Das Problem an dem Buch: wie eingangs erwähnt, ist es kein Buch, das erklärt. Der Protagonist ist ein Mann der Renaissance und spricht so gut wie keinen Satz gerade aus, “I wish to God,” said Gideon, with mild exasperation, “that you’d talk – just once – in prose like other people.” heißt es an einer Stelle im Buch. Und auch sonst ist alles voll mit Zitaten in verschiedenen Sprachen: Althochdeutsch, Französisch, Spanisch, Mittelenglisch, Latein, Italienisch, Niederländisch, Scots, und es schadet sicherlich nicht, sich mit griechischen Sagen, antiker Philosophie und Kunst der Renaissance auszukennen, wenn man alle Anspielungen verstehen möchte.
Und trotzdem lese ich es immer wieder.
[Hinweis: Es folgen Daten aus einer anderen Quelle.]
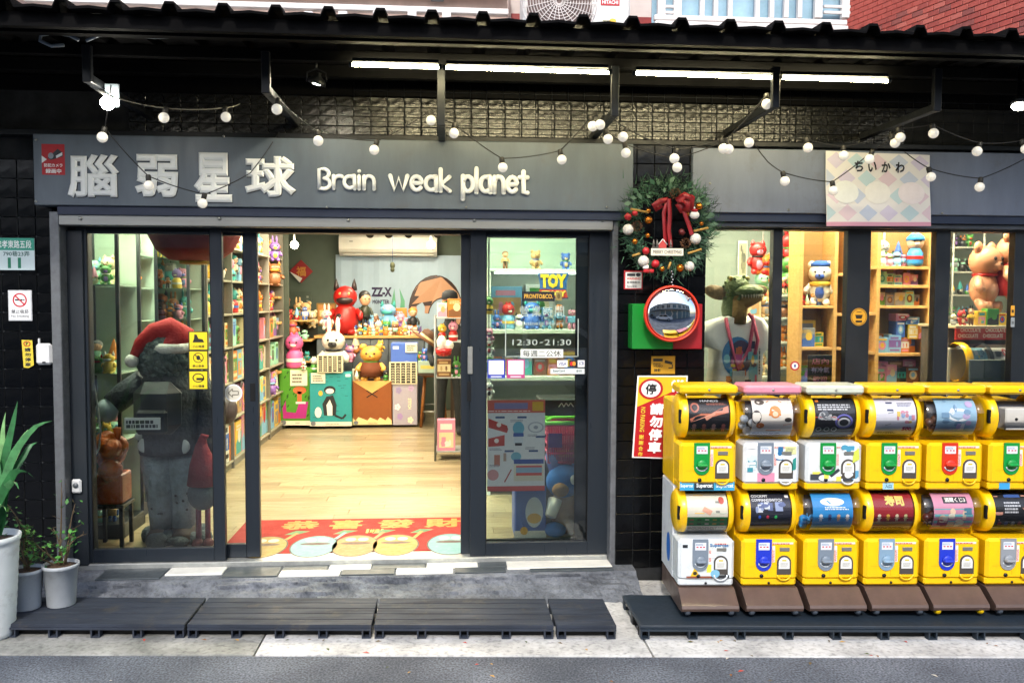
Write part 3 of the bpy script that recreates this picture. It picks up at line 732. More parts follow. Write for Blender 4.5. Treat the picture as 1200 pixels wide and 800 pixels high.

Weil die Geschichte unglaublich spannend und mitreißend ist (wenn man denn zu ihr durchgedrungen ist), weil die Charaktere berühren, weil der Protagonist ein einen unglaublichen Wortwitz und die schärfste Zunge der mir bekannten Literatur besitzt. Wie gesagt, ich lese es immer wieder, aber ob ich es empfehlen würde, kann ich nicht sagen. Das kommt darauf an, wem.
Der Band ist der Auftakt zu einer 6-teiligen Reihe. Band 2 mag ich noch lieber. Die restlichen vier fallen dagegen - meiner Meinung nach - stark ab.